EXTRACTED MATERIAL.
- - -

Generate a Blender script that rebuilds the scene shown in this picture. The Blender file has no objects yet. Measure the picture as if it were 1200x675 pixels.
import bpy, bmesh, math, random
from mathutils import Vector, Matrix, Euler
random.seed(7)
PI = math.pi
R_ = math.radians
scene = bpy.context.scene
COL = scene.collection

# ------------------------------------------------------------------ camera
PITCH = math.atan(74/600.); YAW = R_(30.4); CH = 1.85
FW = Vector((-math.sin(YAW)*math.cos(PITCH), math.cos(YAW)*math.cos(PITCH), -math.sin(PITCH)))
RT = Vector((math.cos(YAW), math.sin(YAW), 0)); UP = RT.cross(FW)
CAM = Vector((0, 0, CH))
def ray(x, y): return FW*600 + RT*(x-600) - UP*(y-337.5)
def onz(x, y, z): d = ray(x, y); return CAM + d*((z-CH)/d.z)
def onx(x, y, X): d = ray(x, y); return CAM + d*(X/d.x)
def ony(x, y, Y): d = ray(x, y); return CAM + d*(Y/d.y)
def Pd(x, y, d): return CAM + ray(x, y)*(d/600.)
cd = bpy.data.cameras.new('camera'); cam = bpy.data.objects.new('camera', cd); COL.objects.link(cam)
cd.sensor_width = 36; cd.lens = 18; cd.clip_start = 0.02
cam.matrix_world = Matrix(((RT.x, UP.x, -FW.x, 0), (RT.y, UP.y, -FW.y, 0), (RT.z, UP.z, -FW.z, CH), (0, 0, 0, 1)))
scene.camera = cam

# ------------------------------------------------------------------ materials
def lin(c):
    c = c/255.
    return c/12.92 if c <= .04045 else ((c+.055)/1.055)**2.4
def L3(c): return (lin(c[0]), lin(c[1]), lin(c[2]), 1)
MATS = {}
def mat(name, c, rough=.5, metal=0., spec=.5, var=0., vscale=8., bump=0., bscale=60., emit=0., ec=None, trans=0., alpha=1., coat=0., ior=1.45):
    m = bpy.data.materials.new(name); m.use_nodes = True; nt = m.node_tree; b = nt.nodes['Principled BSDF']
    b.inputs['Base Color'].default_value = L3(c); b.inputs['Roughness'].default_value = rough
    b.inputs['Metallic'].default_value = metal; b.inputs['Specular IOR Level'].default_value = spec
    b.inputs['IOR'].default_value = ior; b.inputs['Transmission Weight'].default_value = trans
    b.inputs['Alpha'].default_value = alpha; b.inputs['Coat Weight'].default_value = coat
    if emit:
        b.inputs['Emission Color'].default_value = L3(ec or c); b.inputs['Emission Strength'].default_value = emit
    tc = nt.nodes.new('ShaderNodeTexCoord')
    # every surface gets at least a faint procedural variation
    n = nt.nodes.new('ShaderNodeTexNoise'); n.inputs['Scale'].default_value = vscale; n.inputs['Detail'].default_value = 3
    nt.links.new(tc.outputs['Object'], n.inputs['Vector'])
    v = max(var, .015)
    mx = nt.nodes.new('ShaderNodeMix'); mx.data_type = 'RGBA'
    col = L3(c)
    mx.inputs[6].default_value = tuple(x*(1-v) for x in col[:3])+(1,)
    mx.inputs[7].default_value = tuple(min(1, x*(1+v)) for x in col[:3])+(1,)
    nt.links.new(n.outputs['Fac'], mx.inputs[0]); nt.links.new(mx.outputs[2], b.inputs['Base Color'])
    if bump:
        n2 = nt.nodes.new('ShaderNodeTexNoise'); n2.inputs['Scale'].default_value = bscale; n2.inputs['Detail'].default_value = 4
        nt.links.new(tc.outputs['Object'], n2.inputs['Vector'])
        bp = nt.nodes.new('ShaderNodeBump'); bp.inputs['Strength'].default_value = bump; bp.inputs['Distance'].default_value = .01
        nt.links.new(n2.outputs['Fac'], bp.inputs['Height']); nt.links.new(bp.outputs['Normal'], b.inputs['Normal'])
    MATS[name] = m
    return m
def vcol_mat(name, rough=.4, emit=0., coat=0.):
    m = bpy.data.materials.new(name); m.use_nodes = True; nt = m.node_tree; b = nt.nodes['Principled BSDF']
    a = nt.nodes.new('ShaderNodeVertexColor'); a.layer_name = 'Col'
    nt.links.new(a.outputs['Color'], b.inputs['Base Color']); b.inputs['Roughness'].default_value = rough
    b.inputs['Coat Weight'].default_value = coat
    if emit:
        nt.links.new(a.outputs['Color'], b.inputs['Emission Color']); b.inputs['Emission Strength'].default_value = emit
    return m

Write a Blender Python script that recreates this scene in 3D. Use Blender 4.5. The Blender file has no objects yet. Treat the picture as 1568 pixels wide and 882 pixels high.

- - -

TO DO. Quote exactly the first line of the data and every line after it through the one holding "COL = scene.collection".

EXERCISE OUTPUT.
Generate a Blender script that rebuilds the scene shown in this picture. The Blender file has no objects yet. Measure the picture as if it were 1200x675 pixels.
import bpy, bmesh, math, random
from mathutils import Vector, Matrix, Euler
random.seed(7)
PI = math.pi
R_ = math.radians
scene = bpy.context.scene
COL = scene.collection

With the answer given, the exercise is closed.